By Daniel Trotta
(Reuters) – Some have likened People of Praise, a self-described charismatic Christian community, to the totalitarian, male-dominated society of Margaret Atwood’s novel “The Handmaid’s Tale.”
Others call it an ultraconservative group with an unusual mix of Roman Catholic and Pentecostal traditions.
In any case there has been renewed interest in the group since U.S. President Donald Trump put one of its purported members, Judge Amy Coney Barrett of the Seventh District Court of Appeals, on his short list of candidates for elevation to the Supreme Court.
The group has declined to confirm or deny whether Barrett was a member since a New York Times article in 2017 said she was in the group, citing unnamed current and former members.
The group’s spokesman declined initial requests from Reuters for comment and said Overall Coordinator Craig Lent was unavailable for an interview. The spokesman later agreed to take questions by email but did not immediately respond.
Barrett did not immediately respond on Tuesday to requests for comment made through a clerk at the Seventh Circuit.
People of Praise has about 1,700 members in 22 cities in the United States, Canada and the Caribbean, according to its website, and was founded in 1971 in South Bend, Indiana, also the home of the Catholic-led University of Notre Dame.
“We admire the first Christians who were led by the Holy Spirit to form a community,” the website says, tracing its origins to the late 1960s when students and faculty at Notre Dame experienced “a renewal of Christian enthusiasm and fervor, together with charismatic gifts such as speaking in tongues and physical healing.”
Its most devoted members make a lifelong commitment to the group, known as a covenant.
From 1970 until recently, women with leadership roles in the organization were called handmaids, but the popularity of the 2017-to-present Hulu television series “The Handmaid’s Tale,” based on Atwood’s 1985 book, appears to have led to a change.
“Recognizing that the meaning of this term has shifted dramatically in our culture in recent years, we no longer use the term handmaid,” the group said after the 2018 media interest.
Coral Anika Theill, a former People of Praise member from decades ago, has described the group as an abusive cult in which women are completely obedient to men and independent thinkers are humiliated, interrogated, shamed and shunned.

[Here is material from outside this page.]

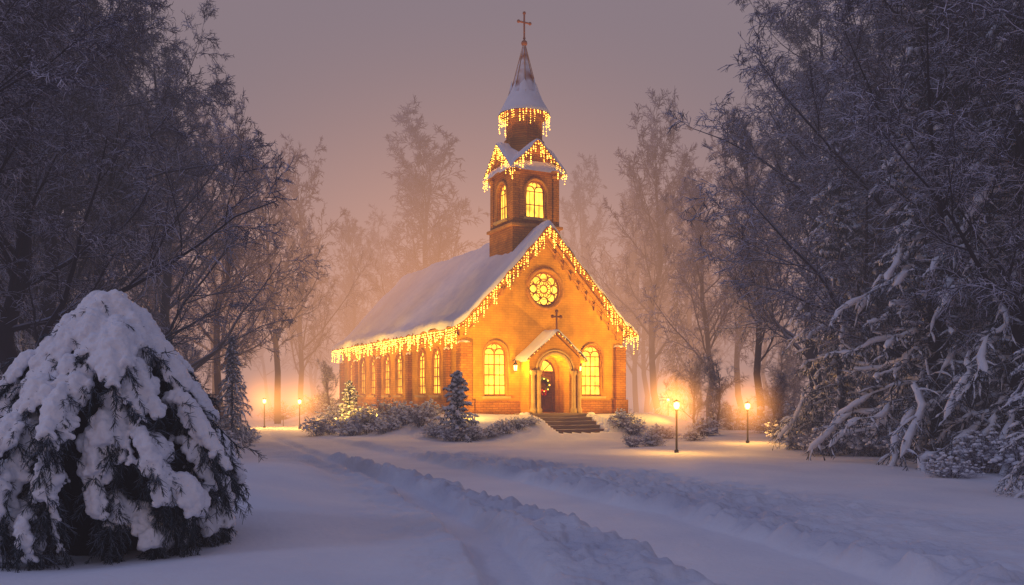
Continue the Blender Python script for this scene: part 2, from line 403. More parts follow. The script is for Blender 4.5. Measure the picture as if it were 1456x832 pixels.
def roof(name, half, zf, a, b, thick, snow_t, parent, loc=(0, 0, 0), rz=0, nxs=60, nys=60, knees=(), seed=0, deck=M_TRIM):
    e = empty(name); e.parent = parent; e.location = loc; e.rotation_euler = (0, 0, rz)
    xs_ = sorted(set([-half, 0, half]+[k for k in knees]+[-k for k in knees]))
    top = [(x, float(zf(x))) for x in xs_]
    bot = [(x, float(zf(x))-thick) for x in reversed(xs_)]
    prism('deck', top+bot, 'y', a, b, deck, e)
    hs = half+.05; a2, b2 = a-.05, b+.05
    ux = np.sin(np.linspace(-1, 1, nxs)*math.pi/2)*.35+np.linspace(-1, 1, nxs)*.65
    uy = np.linspace(-1, 1, nys)**1; uy = np.sin(uy*math.pi/2)*.5+uy*.5
    Xx, Yy = np.meshgrid(ux*hs, a2+(uy+1)/2*(b2-a2))
    d = np.minimum(hs-np.abs(Xx), np.minimum(Yy-a2, b2-Yy))+.05*vnoise(Xx*4+seed, Yy*4)
    edge = np.sqrt(np.clip(1-(1-np.clip(d/(snow_t*1.1), 0, 1))**2, 0, 1))
    th = snow_t*(1+.6*vnoise(Xx*1.1+seed, Yy*1.1)+.3*vnoise(Xx*3+seed, Yy*3))
    zz = zf(Xx)
    zs = np.where(np.abs(Xx) < .25, zf(.25)+(zf(0)-zf(.25))*(1-(np.abs(Xx)/.25)**2)*.6+0, zz)
    Zt = zs+.004+th*edge-(.06)*(1-edge)
    m = MB(); id_ = np.arange(nxs*nys).reshape(nys, nxs)
    m.add(np.stack([Xx, Yy, Zt], -1).reshape(-1, 3), np.stack([id_[:-1, :-1], id_[:-1, 1:], id_[1:, 1:], id_[1:, :-1]], -1).reshape(-1, 4))
    addobj('roof_snow', m.mesh('roof_snow', [M_SNOW]), e)
    return e
roof('main_roof', 4.95, zr, -.5, LEN+.45, .16, .26, church, nxs=90, nys=160, knees=(4.2,), seed=3)
m = MB()
for s_ in (-1, 1):
    tubepath(m, [(0, -.06, 9.45), (s_*4.2, -.06, float(zr(4.2))-.35), (s_*4.55, -.06, float(zr(4.55))-.3)], .1, 4)
    tubepath(m, [(0, -.05, 9.0), (s_*4.2, -.05, float(zr(4.2))-.8)], .05, 4)
    tubepath(m, [(s_*(W+.05), 0, 4.55), (s_*(W+.05), LEN, 4.55)], .12, 4)
addobj('cornice', m.mesh('cornice', [M_TRIM], False), church)
def pil(x0, x1, y0, y1, zt):
    box('buttress', x0, x1, y0, y1, -.1, zt, M_BRICK, church)
    g = .08
    box('buttress_foot', x0-g, x1+g, y0-g, y1+g, -.1, 1.55, M_BRICK, church)
    mm = MB()
    blobs(mm, [((x0+x1)/2, (y0+y1)/2, zt+.0)], [1], ((x1-x0)*.55, (y1-y0)*.55, .12), 0, IV2, IF2, .08)
    addobj('buttress_snow', mm.mesh('buttress_snow', [M_SNOW]), church)
for s_ in (-1, 1):
    a, b = sorted((s_*(W-.5), s_*(W+.06))); pil(a, b, -.22, .3, 4.15)
    for t in (1.3, 6.55, 11.7, 16.35, 19.5):
        a, b = sorted((s_*(W-.03), s_*(W+.22))); pil(a, b, t-.2, t+.2, 3.9)
for (x0, x1) in ((-W-.04, -.95), (.95, W+.04)): box('plinth', x0, x1, -.07, .01, -.2, 1.5, M_BRICK, church)
for s_ in (-1, 1):
    a, b = sorted((s_*(W-.01), s_*(W+.07))); box('plinth', a, b, .3, LEN, -.2, 1.5, M_BRICK, church)
for s_ in (-1, 1):
    for k in range(9):
        x = s_*(.6+k*.43); box('corbel', x-.07, x+.07, -.1, .0, float(zr(x))-.95, float(zr(x))-.6, M_TRIM, church)

porch = prism('porch_front', [(-1.35, .9), (1.35, .9), (1.35, 3.5), (0, 4.6), (-1.35, 3.5)], 'y', -.95, -.02, M_PLASTER)
bmc = bmesh.new(); bm_prism(bmc, arch(0, 1.55, .5, 3.65), 'y', -1.2, .3); cut(porch, bmc); porch.parent = church
zp = lambda x: 4.78-np.abs(x)*.86
roof('porch_roof', 1.62, zp, -1.2, -.02, .09, .13, church, nxs=30, nys=16, seed=8)
m = MB()
for s_ in (-1, 1):
    for cx_ in (.92, 1.22):
        lathe(m, [(.001, .93), (.15, .93), (.15, 1.12), (.1, 1.2), (.09, 2.6), (.1, 2.68), (.15, 2.75), (.15, 2.9), (.001, 2.9)], 12, s_*cx_, -1.08)
addobj('porch_columns', m.mesh('porch_columns', [M_STONE], True), church)
m = MB()
for rr_, th in ((.84, .07), (.98, .05)):
    tubepath(m, [(-rr_*math.cos(t), -.97, 2.875+rr_*math.sin(t)) for t in np.linspace(0, math.pi, 21)], th, 6)
addobj('porch_arch', m.mesh('porch_arch', [M_STONE]), church)
box('porch_floor', -1.7, 1.7, -1.35, .0, .3, .93, M_STEP, church)
dr = empty('door'); dr.parent = church
prism('fanlight', arch(0, 1.35, 2.4, 3.49), 'y', .38, .42, M_GLASS, dr)
box('leaf_left', -.62, -.012, .30, .36, .96, 2.85, M_WOOD, dr); box('leaf_right', .012, .62, .30, .36, .96, 2.85, M_WOOD, dr)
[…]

Theill, who self-published a book about how her ex-husband dragged her through a number of religious groups, said she was campaigning to stop Barrett from being nominated.
Theill left People of Praise in 1984 but said she has remained in contact with others associated with the group, believing little had changed. Last year she wrote a blog post entitled “I lived the Handmaid’s Tale.”

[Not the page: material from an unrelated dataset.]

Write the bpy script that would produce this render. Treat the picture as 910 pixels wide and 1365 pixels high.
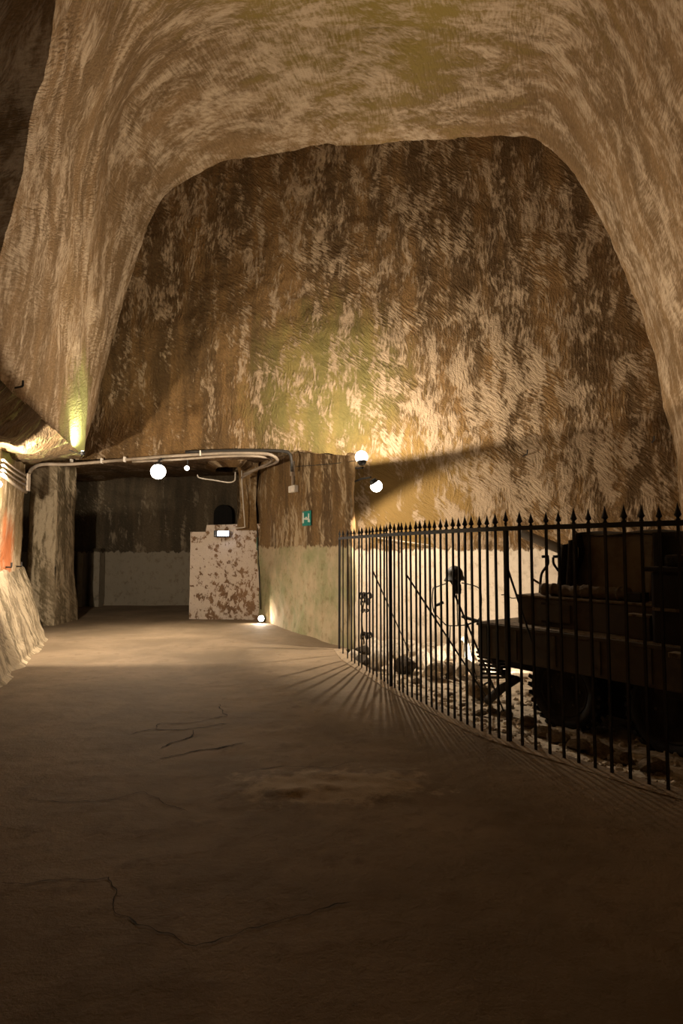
import bpy, bmesh, math, random
import numpy as np
from mathutils import Vector, Matrix

random.seed(7)
rng = np.random.default_rng(11)
scene = bpy.context.scene
for o in list(bpy.data.objects):
    bpy.data.objects.remove(o)
COL = scene.collection

# ------------------------------------------------------------------ camera, world, exposure
W, H, F = 910.0, 1365.0, 800.0
EYE = 1.56
PITCH = math.atan(50.5 / F)
cam_d = bpy.data.cameras.new('camera')
cam_d.sensor_fit = 'HORIZONTAL'
cam_d.sensor_width = 24.0
cam_d.lens = F / W * 24.0
cam_d.clip_start = 0.05
cam = bpy.data.objects.new('camera', cam_d)
cam.location = (0, 0, EYE)
cam.rotation_euler = (math.pi / 2 + PITCH, 0, 0)
COL.objects.link(cam)
scene.camera = cam

world = bpy.data.worlds.new('world')
scene.world = world
world.use_nodes = True
world.node_tree.nodes['Background'].inputs[0].default_value = (0.02, 0.014, 0.008, 1)
world.node_tree.nodes['Background'].inputs[1].default_value = 1.0

vs = scene.view_settings
vs.view_transform = 'Standard'
vs.look = 'None'
vs.gamma = 1.0
vs.use_curve_mapping = False
vs.exposure = 0.0
scene.cycles.max_bounces = 5
scene.cycles.diffuse_bounces = 4
scene.cycles.glossy_bounces = 2
scene.cycles.transmission_bounces = 2

# lamp powers in watts, colour (the fixtures themselves are built further down)
WARM = (1.0, 0.84, 0.64)
POWER = dict(lintel=700, lintel_small=8, up=760, down=330, floor=50, yard=150, niche=520, moss=110, sign=2.0, rear=260)


def ray(px, py):
    u = (px - W / 2) / F
    v = (H / 2 - py) / F
    c, s = math.cos(PITCH), math.sin(PITCH)
    return Vector((u, c - v * s, s + v * c))


def at(px, py, Y):
    d = ray(px, py)
    t = Y / d.y
    return Vector((d.x * t, Y, EYE + d.z * t))


def on_floor(px, py, z=0.0):
    d = ray(px, py)
    t = (z - EYE) / d.z
    return Vector((d.x * t, d.y * t, z))


APSE_Y, APSE_K = 11.3, 0.15


def apse_y(x):
    return APSE_Y - APSE_K * x


def on_apse(px, py):
    d = ray(px, py)
    t = APSE_Y / (d.y + APSE_K * d.x)
    return Vector((d.x * t, d.y * t, EYE + d.z * t))


# ------------------------------------------------------------------ numpy noise
_P = rng.permutation(256)
_P = np.concatenate([_P, _P, _P])
_G = rng.normal(size=(256, 3))
_G /= np.linalg.norm(_G, axis=1)[:, None]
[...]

“A lot of us suffered Stockholm syndrome and many of the women were on anti-depressants and tranquilizers,” Theill said. “If you were super submissive, maybe you wouldn’t be dragged in the middle of the night to an interrogation meeting.”
Thomas Csordas, a scholar of comparative religion at the University of California, San Diego, said he would not consider People of Praise a cult, instead saying it was “very conservative.”
He said Theill’s story was similar to ones he had heard from other Catholic charismatic groups.
“There are a number of these covenant communities and some are more authoritarian than others,” Csordas told Reuters.
“I don’t think that People of Praise has caused her (Barrett) to be as conservative as she is. I think that she’s doubtless a member of People of Praise because she already was that conservative.”